ABD Dışişleri Bakanı Tillerson'ın "Şii militanlar Irak'ı terk etsin" sözleri beni geçmişe götürdü. Geçmiş dediysem çok değil, bundan 2.5 yıl öncesinden bahsediyorum. Dönemin ABD genelkurmay başkanı Martin Dempsey Bağdat'ı ziyaret eder. Şehrin üstünde helikopteriyle tur atan genelkurmay başkanı bu turun sonunda aşağıda "sayısız bayrak" gördüğünü söyler. Bu bayraklardan "sadece biri Irak bayrağı"dır. Peki ya gerisi? Onlar İran'ın nüfuzu altındaki milislere aittir. Aynı konuşma içinde dikkati çeken bir diğer husus da şudur: Dempsey, İran'ın Irak'ta çok olumlu bir rol oynadığını altını çize çize vurgular.
***
Dönemin ABD genelkurmay başkanının bu vurgusu ülkesinin Irak'a nasıl yaklaştığının özeti mahiyetindeydi. ABD için denklem basitti. İran, 2003 sonrasında Irak ve Suriye'nin toprak bütünlüğünün parçalanması noktasında bir katalizör olarak kullanılmaya çalışıldı. İşin garibi İran tam da tersi bir misyonla Irak'ta ve Suriye'de olduğunu iddia etti.
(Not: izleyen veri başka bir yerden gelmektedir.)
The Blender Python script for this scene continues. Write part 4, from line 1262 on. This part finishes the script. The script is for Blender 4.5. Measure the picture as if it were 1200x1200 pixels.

ABD, İran'ın bölgede yayılmacı bir siyaset izlemesine sadece müsaade etmedi, aynı zamanda bu siyaseti teşvik etti. Hedef, Ortadoğu'da tarihte hiç olmadığı kadar belirgin bir Sünni-Şii fay hattı oluşturmak ve her istediğinde bu hatları tetikleyebilmekti. Ne yazık ki İran gündelik çıkarlarını gözetmeyi tercih etti ve uzun vadede bu politikayı besledi.***
Türkiye dışında hiçbir bölge gücü bu politikanın farkına varıp da onu engellemeye çalışmadı. Aksine İran yayılmacılığından şikâyet eden bölge ülkeleri izledikleri tepkisel politikalarla ABD'nin bu böl-parçala yönet siyasetine hizmet etti. DEAŞ'ın önce Irak'ta ardından Suriye'de birdenbire hatırı sayılır bir bölgeyi kontrol etmeye başlamasıyla birlikte İran'ın önündeki fırsat alanları daha da açıldı. İran'ın hem Suriye'de, hem Irak'ta DEAŞ'a karşı mücadelenin başat aktörlerinden biri olduğu vurgulandı. İran, önündeki fırsatları daha iyi değerlendirebilmek için Rusya'yı bölgeye davet etti. Rusya'nın bölgeye girmesi ve etkinliğini günden güne artırması ilginç bir gelişmeyi daha beraberinde getirdi. İran, bölge ülkeleriyle ilişkilerini Rusya üzerinden iyileştirme arayışına girdi.***
Bütün bunlar Obama yönetiminin İran'ı "uluslararası sistemin meşru partneri" haline getirme vaatlerinin havada uçuştuğu bir dönemde gerçekleşti. Vaat diyorum çünkü ABD İran'ı ancak "yıkıcı bir aktör" olarak kullanmayı tercih etti, "düzen kurucu" bir aktör olarak görmedi. Kimileri Donald Trump'ın başkanlık koltuğuna oturmasıyla birlikte ABD'nin İran politikasının radikal biçimde değişeceğini iddia etti. Fakat bugüne dek Trump yönetimi İran'a karşı yeni bir politika üretemedi. Tıpkı Türkiye'ye karşı üretemediği gibi.***
ABD'nin Ortadoğu politikası giderek mevcut devletlerin parçalanması ve sınırların yeniden çizilmesi projesine endeksli hale geldi. Irak ve Suriye bu projenin somut ürünleri olarak görülmeye başlandı. Bu projenin bölge ülkeleri için ürettiği maliyet günden güne arttı ve taşınamaz hale geldi. Tam da bu noktada yeni bir gelişme gündeme geldi. Bölgede sınırların yeniden çizilme projesini sonu gelmeyecek yeni bir istikrarsızlık dalgası olarak gören ve bu projenin mimarı olarak ABD'yi işaret eden bölge ülkeleri sorunların çözümü için bir araya gelinmesi gerektiğini düşündü. Irak'taki son parçalanma hamlesine gösterilen tavır bunu net olarak gösterdi. Bu sürdürülebilir mi? ABD ve hatta Rusya bu süreci manipüle etmek ister mi? Hiç istemez mi? Bu, önümüzdeki dönemde bölge ülkelerinin en büyük imtihanı olacak. İttihat imtihanı![Sabah-Fahrettin Altun-25.10.2017].